Steve Bannon e l’internazionale sovranista

 
 

Uno spettro si aggira per l’Europa? Si dice che la storia sia cambiata e, volendo forzare la mano, si potrebbe continuare a giocare con le citazioni illustri e ricordare che la storia si ripete sempre due volte: la prima volta come tragedia e la seconda come farsa. Tenendo conto delle dovute proporzioni ed evitando paragoni impropri, la vicenda di Steve Bannon ben si adatta a questa pillola di filosofia della storia. Si è parlato molto, forse troppo, del passaggio di questo personaggio in Italia, raffigurato come una sorta di Rasputin postmoderno a cui si attribuisce la responsabilità della vittoria di Trump.

Chi è Steve Bannon? Nato durante il baby boom americano del secolo scorso da una famiglia operaia, dopo un’esperienza nella marina militare, Bannon inizia un percorso come banchiere d’investimento a Goldman Sachs. Negli anni Novanta si dedica all’attività di produttore cinematografico. Dieci anni dopo fonda insieme ad Andrew Breitbart l’omonimo sito di informazione e, dopo la sua morte, ne diventa presidente; nello stesso periodo inizia a collaborare con Cambridge Analytica. La fama internazionale arriva proprio a partire da quest’esperienza: nell’agosto del 2016, viene scelto da Donald Trump come chief executive della sua campagna presidenziale.

Siamo di fronte a un abile spin doctor? Non esattamente. Il sito di cui è presidente, Breitbart, non è semplicemente un giornale ultraconservatore ma, per stessa ammissione di Bannon, la piattaforma dell’alt-right, ovvero della destra più razzista, misogina e complottista che ha trovato su internet (e in particolare su siti come 4chan e Reddit) il suo terreno di coltura ideale. Se a questo aggiungiamo che tra i molti riferimenti culturali di Bannon c’è Julius Evola, capiamo perché si tratta di un personaggio inquietante.
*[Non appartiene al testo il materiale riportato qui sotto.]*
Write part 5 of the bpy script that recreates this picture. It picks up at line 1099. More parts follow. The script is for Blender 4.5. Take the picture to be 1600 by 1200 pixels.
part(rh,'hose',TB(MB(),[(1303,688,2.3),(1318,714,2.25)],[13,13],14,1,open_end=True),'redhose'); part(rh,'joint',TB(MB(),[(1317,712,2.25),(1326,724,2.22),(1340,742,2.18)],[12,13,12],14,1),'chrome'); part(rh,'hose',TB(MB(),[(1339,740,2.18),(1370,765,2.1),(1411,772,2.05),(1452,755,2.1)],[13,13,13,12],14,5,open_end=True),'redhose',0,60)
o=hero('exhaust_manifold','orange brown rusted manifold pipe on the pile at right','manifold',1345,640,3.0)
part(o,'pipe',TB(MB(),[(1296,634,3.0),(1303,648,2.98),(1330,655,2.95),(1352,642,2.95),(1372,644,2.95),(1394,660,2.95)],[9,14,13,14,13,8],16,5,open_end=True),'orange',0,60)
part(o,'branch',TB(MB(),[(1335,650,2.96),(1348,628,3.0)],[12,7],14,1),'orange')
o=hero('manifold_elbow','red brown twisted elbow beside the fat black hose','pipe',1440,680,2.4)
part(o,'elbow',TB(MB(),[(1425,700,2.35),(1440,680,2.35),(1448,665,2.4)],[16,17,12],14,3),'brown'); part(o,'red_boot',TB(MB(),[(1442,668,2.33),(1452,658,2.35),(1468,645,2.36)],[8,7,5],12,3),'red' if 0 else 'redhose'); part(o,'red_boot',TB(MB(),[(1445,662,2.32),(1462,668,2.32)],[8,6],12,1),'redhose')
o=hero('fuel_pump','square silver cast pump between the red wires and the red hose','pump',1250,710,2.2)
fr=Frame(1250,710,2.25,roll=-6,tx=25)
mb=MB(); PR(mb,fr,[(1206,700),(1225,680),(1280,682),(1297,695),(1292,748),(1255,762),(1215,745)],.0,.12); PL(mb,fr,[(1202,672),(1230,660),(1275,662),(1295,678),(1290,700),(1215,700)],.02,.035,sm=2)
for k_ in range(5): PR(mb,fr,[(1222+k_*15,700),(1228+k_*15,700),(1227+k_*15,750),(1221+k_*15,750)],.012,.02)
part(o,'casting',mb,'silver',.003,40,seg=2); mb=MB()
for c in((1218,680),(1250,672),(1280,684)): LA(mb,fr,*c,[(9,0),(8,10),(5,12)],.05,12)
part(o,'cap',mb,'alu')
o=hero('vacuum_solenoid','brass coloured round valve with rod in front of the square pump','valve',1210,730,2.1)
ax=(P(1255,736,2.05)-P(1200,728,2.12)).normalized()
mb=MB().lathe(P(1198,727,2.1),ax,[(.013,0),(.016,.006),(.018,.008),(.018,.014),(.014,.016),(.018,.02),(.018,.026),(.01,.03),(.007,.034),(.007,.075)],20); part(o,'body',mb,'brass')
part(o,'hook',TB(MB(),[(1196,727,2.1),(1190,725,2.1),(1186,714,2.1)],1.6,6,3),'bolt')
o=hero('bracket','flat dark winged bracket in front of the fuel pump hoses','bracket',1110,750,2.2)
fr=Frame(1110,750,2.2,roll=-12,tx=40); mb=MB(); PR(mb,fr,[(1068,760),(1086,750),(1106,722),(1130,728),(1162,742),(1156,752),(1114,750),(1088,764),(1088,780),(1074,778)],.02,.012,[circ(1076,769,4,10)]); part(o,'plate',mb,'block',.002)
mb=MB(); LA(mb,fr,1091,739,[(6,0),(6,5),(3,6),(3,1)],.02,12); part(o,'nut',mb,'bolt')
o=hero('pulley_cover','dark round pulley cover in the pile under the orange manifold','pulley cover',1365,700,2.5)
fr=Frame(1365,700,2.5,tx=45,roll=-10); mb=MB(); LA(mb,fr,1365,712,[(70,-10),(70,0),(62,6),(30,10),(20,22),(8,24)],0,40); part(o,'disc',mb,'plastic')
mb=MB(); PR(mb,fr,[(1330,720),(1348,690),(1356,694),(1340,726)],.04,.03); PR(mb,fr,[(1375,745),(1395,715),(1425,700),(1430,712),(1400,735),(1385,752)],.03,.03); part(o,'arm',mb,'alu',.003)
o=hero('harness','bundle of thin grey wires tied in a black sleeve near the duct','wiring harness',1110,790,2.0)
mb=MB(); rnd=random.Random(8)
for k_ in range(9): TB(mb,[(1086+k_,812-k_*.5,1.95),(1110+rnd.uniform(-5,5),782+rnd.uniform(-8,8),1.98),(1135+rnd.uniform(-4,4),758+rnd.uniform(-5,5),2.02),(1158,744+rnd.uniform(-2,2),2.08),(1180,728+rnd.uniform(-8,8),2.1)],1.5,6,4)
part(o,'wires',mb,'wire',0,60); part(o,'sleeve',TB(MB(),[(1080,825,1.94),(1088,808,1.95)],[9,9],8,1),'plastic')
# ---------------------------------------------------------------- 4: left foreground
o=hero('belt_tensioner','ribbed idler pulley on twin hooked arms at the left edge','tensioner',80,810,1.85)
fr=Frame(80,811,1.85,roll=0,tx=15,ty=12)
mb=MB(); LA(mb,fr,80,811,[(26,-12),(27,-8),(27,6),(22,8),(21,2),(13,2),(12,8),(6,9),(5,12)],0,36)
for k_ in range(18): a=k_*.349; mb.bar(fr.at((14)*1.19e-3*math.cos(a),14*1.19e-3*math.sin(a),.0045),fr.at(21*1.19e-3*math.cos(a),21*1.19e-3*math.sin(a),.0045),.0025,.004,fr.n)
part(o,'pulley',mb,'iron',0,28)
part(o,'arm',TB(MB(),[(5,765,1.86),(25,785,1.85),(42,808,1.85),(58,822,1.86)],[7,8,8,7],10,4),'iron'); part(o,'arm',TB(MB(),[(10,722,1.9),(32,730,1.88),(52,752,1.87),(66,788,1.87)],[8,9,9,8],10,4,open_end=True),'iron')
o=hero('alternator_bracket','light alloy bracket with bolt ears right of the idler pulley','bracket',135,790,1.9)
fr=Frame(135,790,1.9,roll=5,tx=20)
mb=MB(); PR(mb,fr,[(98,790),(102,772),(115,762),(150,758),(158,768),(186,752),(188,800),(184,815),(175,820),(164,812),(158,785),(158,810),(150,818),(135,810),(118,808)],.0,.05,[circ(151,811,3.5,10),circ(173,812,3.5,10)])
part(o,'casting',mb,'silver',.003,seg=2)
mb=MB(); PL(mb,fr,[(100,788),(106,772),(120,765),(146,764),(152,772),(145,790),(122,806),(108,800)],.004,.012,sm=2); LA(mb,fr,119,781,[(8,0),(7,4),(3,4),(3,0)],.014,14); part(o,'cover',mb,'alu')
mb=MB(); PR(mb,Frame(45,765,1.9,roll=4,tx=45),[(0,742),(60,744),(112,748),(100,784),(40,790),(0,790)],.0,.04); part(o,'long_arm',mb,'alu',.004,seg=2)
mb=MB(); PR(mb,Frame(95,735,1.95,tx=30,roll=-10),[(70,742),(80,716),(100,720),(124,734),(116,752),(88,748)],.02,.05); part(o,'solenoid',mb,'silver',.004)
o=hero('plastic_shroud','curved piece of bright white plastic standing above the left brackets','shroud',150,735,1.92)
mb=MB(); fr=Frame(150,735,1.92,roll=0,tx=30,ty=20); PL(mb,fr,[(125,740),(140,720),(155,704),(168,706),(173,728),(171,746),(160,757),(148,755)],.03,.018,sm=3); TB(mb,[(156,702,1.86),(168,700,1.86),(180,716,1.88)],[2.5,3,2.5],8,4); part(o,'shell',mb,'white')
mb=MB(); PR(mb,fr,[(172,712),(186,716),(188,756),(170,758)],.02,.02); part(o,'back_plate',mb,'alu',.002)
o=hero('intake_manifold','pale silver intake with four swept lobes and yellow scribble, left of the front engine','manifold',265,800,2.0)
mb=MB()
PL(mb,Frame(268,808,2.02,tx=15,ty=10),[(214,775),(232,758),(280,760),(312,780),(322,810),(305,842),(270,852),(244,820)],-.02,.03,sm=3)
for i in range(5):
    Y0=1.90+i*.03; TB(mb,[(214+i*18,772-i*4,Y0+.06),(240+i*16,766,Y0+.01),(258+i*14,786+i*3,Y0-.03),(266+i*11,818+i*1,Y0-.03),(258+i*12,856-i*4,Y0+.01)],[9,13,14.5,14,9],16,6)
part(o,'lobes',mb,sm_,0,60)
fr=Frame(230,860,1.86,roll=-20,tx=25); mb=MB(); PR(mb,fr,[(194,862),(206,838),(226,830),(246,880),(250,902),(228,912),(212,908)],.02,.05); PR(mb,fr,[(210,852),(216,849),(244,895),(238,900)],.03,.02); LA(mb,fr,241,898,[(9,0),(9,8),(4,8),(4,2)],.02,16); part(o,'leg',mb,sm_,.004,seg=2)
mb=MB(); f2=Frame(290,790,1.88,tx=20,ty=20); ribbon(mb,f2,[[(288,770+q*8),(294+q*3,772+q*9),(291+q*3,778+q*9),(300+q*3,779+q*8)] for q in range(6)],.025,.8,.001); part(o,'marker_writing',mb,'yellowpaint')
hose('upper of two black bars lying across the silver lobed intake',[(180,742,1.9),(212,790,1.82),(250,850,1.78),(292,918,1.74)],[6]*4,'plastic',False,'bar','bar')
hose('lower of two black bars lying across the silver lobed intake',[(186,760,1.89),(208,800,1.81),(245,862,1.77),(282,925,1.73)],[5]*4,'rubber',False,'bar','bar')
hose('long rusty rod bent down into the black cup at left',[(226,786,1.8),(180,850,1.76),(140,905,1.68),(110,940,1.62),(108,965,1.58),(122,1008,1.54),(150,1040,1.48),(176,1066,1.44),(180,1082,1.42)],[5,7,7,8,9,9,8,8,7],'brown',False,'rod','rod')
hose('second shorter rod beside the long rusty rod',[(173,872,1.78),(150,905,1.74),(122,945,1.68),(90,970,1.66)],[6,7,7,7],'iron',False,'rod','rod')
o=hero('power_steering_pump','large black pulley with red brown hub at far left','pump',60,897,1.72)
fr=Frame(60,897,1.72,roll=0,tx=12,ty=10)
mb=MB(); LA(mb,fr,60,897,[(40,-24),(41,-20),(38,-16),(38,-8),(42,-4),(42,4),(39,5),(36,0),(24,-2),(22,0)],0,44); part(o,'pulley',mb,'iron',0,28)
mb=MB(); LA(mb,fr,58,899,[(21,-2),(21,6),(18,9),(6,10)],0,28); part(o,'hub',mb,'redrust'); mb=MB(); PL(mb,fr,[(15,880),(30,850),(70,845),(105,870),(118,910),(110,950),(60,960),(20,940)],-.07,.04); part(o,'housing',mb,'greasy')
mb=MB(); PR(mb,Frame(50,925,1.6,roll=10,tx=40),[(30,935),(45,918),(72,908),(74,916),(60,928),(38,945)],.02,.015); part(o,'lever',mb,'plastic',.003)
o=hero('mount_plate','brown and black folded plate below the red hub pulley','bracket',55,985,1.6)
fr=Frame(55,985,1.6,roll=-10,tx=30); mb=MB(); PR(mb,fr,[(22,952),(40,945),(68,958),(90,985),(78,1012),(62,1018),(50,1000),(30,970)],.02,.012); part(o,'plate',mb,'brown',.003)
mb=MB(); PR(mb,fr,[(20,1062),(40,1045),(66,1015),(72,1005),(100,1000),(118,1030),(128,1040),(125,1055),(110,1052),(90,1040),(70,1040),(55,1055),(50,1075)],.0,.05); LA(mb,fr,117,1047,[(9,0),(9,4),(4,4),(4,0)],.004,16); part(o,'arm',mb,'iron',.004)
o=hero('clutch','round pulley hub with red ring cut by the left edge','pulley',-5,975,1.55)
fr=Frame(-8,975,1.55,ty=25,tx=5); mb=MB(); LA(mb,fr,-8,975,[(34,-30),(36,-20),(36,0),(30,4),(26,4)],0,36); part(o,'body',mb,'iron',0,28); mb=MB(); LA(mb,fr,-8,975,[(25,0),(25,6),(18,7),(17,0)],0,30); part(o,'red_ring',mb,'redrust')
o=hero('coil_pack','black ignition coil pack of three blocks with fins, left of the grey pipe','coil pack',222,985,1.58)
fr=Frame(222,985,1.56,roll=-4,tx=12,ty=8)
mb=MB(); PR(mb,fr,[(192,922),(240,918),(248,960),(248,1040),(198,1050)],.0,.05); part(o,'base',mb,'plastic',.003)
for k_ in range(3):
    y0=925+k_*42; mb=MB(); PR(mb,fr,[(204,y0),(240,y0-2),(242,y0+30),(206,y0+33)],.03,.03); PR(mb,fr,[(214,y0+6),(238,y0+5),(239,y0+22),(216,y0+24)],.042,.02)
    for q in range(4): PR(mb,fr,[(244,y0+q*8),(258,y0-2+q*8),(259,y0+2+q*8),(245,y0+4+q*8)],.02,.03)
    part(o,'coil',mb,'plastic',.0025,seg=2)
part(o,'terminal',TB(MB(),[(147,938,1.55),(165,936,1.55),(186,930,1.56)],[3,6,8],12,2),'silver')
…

Inquietante e ingombrante, al punto che dopo un anno Donald Trump lo allontana sia dall’incarico di chief strategist della Casa Bianca che dalla direzione di Breitbart (di proprietà della famiglia Mercer, molto vicina a Donald Trump).

Questa premessa è necessaria a comprendere il senso delle trasferte di Bannon in Europa nei mesi successivi: a partire da marzo del 2018, Steve Bannon inizia a stringere contatti con i partiti populisti del vecchio continente e aderisce a The Movement, un’organizzazione fondata dal leader dei populisti belgi Mischael Modrikamen con l’intento esplicito di unire i partiti populisti di tutta Europa in vista delle elezioni del 2019. La sua offerta è semplice: big data e know-how per garantire il successo a tutti i partiti e movimenti populisti in Europa, gli stessi che hanno garantito il successo di Trump.

Da qui bisogna giudicare la credibilità del progetto: se è vero che l’uso spietato dei dati raccolti più o meno legalmente sui social network da parte di società come Cambridge Analytica ha fatto la differenza, è altrettanto vero che la proposta di un’internazionale sovranista ha ricevuto un’accoglienza tiepida da tutti i movimenti populisti, con l’eccezione di Francia e Italia. Se qui si è parlato e si continua a parlare del suo progetto è per due motivi.

Il primo sono gli assetti politici presenti e futuri del governo e del centrodestra: è chiaro che Giorgia Meloni ha invitato Bannon alla kermesse della destra di Atreju e ha aderito a The Movement per lanciare un invito a Matteo Salvini in vista delle europee, dopo che il capo politico della Lega ha aderito a The Movement e ricevuto un incarico di peso al suo interno.

Il secondo è che personaggi come lui fanno comodo a un centro sinistra incapace di superare la propria crisi esistenziale: immaginare una grande mente che manipola un elettorato impaurito è molto più semplice che riflettere sulle proprie responsabilità nell’ascesa del populismo.